-- Given records start --
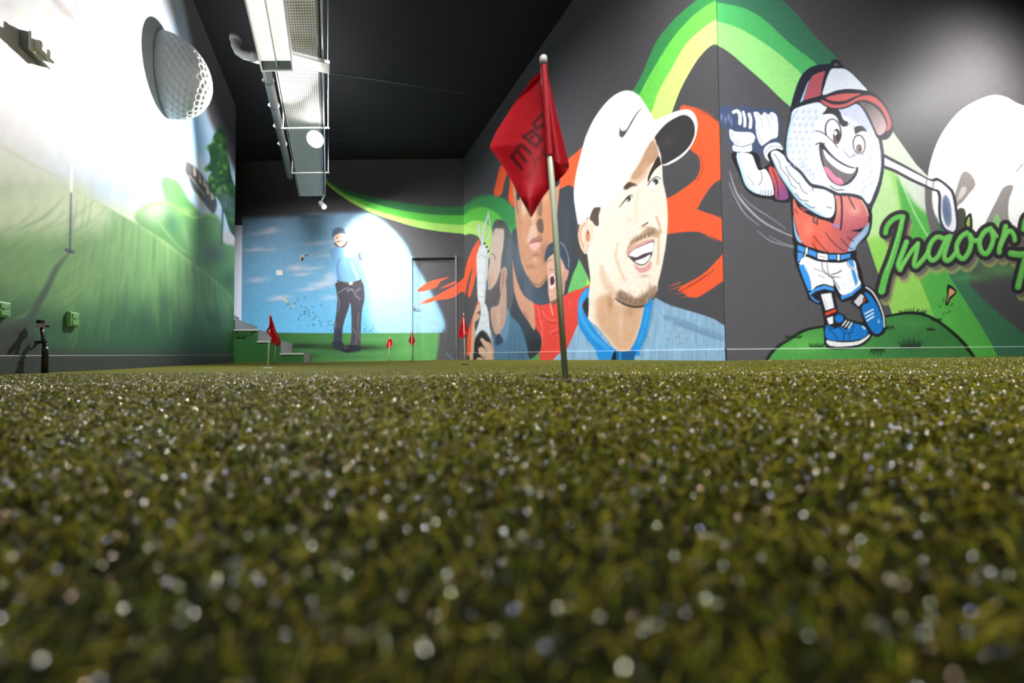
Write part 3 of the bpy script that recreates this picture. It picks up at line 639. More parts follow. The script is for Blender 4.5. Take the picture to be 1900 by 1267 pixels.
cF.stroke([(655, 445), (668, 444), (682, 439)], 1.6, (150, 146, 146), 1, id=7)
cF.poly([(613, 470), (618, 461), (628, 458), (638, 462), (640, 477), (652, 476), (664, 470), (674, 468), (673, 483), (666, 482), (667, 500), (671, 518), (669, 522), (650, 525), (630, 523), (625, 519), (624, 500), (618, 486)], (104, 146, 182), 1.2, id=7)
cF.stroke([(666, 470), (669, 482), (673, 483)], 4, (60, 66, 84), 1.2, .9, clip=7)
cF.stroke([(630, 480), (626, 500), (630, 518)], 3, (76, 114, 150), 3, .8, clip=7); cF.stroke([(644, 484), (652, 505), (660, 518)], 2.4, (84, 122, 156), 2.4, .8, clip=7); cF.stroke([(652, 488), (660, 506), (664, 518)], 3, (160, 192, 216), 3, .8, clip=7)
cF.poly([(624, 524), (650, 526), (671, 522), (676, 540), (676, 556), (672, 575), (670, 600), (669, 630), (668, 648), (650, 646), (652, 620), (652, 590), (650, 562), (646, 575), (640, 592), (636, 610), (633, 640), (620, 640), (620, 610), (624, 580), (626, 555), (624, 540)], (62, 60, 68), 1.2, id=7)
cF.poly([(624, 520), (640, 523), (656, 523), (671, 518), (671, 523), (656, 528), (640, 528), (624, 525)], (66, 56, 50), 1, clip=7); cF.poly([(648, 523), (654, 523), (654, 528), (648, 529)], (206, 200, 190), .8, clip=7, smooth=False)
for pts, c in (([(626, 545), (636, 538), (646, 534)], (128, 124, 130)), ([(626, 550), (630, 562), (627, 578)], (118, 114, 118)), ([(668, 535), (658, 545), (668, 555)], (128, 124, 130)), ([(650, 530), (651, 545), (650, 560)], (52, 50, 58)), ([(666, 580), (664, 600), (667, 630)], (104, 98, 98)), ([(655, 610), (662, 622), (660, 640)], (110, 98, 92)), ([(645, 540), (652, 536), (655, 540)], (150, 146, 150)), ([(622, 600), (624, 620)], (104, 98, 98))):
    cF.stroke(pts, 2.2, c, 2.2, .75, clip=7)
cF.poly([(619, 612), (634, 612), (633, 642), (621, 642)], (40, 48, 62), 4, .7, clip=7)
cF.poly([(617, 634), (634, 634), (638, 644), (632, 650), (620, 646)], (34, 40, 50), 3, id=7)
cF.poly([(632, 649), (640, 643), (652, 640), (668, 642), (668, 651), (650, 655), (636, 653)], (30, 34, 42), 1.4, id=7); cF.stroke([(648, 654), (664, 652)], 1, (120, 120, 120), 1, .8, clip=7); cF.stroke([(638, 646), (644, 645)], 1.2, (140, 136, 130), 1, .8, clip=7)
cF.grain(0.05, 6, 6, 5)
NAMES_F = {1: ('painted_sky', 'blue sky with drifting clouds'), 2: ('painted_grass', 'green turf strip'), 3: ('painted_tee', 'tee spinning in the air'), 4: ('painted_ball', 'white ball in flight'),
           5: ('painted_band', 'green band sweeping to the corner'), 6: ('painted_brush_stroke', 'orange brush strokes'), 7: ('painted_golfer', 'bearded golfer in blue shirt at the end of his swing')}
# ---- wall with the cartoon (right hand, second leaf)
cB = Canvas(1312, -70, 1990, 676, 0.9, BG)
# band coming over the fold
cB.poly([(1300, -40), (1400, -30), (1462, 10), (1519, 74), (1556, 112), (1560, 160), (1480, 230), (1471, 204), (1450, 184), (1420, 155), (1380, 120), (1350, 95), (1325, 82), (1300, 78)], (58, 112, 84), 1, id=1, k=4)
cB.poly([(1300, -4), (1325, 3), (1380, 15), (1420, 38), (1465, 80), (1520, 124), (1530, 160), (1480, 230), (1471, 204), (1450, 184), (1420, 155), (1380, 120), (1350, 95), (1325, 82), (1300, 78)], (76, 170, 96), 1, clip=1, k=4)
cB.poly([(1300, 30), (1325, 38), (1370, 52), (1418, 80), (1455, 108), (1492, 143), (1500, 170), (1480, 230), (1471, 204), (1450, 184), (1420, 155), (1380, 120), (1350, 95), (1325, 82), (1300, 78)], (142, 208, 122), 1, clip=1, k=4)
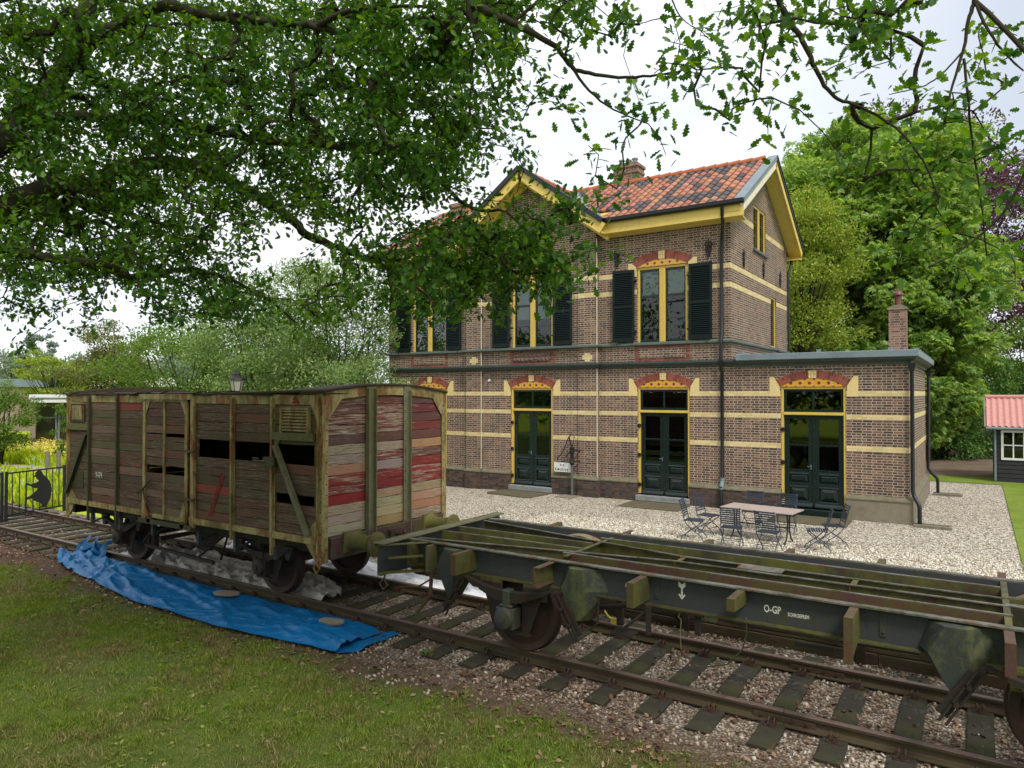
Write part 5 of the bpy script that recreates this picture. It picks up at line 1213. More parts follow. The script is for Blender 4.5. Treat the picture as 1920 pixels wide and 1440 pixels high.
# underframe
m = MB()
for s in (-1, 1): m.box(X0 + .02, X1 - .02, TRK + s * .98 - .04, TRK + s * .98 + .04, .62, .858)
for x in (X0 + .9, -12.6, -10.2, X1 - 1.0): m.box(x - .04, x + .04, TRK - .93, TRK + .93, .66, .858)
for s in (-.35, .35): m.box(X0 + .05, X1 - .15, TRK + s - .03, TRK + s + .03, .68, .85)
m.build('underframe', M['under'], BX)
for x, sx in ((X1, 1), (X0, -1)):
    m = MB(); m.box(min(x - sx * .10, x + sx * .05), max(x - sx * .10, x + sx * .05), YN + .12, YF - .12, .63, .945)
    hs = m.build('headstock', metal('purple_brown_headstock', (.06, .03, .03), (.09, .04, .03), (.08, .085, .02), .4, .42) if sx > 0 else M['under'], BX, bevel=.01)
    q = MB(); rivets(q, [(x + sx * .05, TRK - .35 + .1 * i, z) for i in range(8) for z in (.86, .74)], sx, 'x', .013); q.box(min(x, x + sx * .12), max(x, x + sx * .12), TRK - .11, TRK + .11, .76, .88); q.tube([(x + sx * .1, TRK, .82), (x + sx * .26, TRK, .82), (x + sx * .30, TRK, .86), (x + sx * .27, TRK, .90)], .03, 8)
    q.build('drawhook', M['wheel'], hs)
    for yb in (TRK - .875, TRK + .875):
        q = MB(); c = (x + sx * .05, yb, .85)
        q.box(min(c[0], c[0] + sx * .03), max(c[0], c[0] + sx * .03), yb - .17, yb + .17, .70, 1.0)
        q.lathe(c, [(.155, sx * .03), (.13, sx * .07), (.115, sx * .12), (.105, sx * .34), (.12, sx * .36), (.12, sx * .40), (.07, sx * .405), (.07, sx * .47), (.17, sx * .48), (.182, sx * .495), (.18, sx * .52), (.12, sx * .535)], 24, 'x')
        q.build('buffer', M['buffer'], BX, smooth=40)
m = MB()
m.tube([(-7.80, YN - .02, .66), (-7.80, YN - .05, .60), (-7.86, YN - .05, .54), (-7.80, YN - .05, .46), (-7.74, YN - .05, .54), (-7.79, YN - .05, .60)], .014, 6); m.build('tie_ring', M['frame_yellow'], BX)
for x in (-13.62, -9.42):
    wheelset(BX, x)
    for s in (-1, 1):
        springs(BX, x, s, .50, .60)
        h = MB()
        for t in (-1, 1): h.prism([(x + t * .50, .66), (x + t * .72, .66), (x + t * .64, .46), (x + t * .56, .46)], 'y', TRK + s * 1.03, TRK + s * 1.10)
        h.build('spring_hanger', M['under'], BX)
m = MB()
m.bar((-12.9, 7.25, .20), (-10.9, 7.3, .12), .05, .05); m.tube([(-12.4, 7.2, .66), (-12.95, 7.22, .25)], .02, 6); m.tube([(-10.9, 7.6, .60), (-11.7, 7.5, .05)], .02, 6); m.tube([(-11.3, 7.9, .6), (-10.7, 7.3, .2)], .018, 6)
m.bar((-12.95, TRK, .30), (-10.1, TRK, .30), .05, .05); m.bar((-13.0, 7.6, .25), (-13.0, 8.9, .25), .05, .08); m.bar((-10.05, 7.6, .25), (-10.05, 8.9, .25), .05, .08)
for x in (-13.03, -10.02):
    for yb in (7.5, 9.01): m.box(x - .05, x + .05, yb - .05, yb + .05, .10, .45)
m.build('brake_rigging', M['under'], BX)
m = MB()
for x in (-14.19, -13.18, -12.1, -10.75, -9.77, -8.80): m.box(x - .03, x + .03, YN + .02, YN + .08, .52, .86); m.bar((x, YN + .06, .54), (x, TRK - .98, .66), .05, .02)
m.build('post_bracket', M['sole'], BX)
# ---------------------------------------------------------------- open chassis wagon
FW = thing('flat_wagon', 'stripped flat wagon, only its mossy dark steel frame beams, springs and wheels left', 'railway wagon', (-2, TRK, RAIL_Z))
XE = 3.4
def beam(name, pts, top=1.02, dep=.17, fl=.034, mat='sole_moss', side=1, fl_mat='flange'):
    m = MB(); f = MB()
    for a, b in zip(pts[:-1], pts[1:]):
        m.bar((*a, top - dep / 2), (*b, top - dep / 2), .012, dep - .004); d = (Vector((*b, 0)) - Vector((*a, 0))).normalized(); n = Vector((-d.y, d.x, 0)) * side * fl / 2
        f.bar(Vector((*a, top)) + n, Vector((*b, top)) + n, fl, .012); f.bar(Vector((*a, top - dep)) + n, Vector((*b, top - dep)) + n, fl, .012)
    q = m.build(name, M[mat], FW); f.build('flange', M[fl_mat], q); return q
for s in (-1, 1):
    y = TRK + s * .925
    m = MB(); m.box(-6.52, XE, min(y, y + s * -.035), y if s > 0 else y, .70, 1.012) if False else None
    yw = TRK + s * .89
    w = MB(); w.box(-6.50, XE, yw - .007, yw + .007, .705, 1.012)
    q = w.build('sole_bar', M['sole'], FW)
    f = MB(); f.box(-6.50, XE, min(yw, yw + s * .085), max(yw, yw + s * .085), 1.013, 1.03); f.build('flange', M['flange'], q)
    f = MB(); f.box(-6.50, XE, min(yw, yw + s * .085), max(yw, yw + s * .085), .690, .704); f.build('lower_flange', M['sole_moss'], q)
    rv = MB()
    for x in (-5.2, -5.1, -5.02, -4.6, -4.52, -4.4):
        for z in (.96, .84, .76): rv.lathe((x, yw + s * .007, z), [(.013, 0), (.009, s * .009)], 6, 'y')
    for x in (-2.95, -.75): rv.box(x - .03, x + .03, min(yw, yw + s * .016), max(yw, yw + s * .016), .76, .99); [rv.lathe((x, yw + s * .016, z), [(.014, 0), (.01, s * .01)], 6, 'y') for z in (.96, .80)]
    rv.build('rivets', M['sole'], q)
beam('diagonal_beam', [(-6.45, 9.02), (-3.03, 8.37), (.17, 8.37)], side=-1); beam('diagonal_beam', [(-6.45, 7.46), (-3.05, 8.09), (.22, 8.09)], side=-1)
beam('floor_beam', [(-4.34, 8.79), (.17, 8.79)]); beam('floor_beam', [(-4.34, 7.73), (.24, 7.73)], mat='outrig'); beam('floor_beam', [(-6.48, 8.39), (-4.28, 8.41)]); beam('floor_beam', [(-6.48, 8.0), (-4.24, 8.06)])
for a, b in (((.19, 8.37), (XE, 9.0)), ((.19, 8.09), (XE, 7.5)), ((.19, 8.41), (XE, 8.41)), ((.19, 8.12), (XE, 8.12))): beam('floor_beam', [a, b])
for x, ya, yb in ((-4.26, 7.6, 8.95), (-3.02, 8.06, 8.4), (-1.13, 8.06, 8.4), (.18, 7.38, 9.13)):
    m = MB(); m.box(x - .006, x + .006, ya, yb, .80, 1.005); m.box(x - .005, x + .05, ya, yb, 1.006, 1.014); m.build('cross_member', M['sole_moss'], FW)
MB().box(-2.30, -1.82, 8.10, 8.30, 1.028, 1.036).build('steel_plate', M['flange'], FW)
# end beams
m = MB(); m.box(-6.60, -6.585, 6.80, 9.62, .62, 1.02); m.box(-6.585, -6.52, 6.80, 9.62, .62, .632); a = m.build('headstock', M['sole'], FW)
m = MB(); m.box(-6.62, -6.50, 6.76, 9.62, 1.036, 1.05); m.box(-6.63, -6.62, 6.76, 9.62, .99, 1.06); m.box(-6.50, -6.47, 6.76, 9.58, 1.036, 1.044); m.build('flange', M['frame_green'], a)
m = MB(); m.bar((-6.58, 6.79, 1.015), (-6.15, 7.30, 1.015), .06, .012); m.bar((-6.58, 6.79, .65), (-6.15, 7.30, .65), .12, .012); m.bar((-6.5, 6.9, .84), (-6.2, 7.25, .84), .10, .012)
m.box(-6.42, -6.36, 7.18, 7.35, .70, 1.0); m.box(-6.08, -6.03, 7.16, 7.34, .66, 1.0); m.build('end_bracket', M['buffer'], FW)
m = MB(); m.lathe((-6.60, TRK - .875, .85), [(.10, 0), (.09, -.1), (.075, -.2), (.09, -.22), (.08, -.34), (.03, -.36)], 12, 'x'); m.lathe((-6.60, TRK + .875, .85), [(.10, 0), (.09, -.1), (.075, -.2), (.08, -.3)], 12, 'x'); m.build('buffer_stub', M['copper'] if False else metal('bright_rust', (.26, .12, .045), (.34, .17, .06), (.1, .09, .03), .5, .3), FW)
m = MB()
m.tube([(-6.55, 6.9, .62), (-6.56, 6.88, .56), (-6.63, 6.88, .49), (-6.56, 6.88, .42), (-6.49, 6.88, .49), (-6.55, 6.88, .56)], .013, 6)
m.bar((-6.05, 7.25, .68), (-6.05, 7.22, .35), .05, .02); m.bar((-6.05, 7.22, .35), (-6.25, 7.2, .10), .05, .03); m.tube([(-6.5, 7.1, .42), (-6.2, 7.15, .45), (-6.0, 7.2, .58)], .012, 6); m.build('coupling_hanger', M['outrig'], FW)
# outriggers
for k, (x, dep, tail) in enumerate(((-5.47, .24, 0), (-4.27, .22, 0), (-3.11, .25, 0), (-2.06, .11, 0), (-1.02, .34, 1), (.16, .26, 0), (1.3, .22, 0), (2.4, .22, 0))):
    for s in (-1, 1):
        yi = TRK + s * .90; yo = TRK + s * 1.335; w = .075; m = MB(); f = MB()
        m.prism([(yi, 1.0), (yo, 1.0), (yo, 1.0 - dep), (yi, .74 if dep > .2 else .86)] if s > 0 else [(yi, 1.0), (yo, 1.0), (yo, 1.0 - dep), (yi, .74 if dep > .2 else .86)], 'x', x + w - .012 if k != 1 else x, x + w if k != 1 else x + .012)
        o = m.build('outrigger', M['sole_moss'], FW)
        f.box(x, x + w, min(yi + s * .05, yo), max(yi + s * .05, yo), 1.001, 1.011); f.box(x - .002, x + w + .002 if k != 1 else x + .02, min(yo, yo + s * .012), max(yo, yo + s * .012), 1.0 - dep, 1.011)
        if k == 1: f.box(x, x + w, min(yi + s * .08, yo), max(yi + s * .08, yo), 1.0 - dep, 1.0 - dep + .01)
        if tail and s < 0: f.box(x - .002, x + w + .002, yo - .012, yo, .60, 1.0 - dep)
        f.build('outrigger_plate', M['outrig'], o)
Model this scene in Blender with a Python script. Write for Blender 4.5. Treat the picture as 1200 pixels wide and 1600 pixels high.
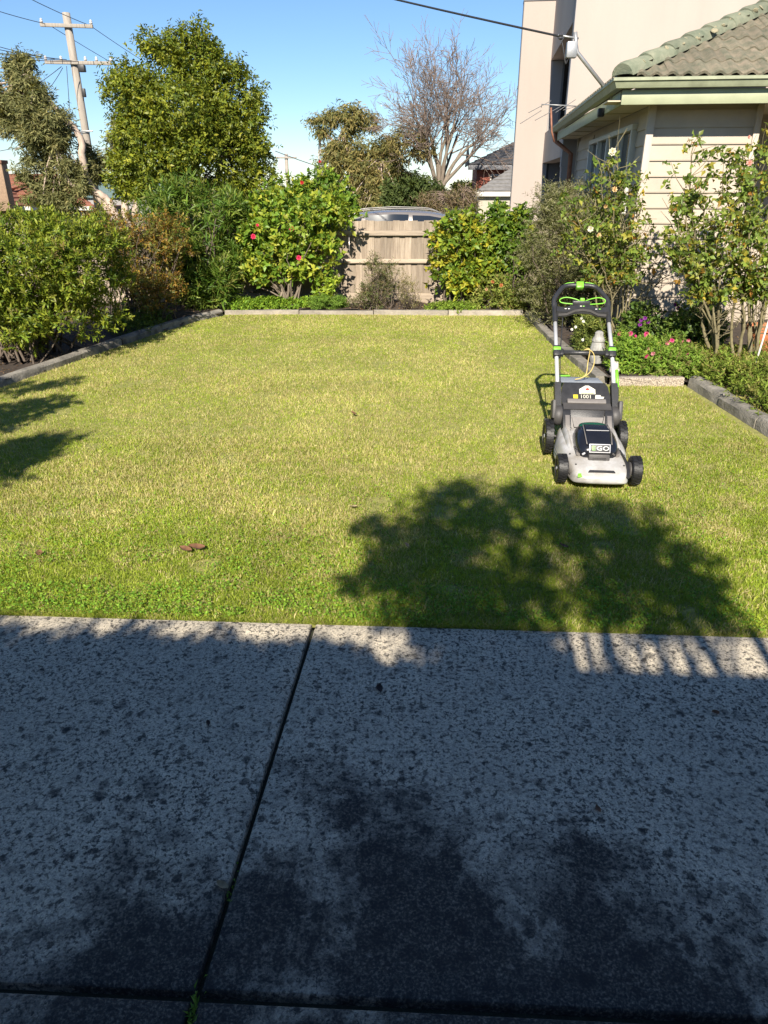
-- Given records end --
What is asked: Among the entries, how many lines include the word "picks"? Answer with a single number and nothing further.

The output: 2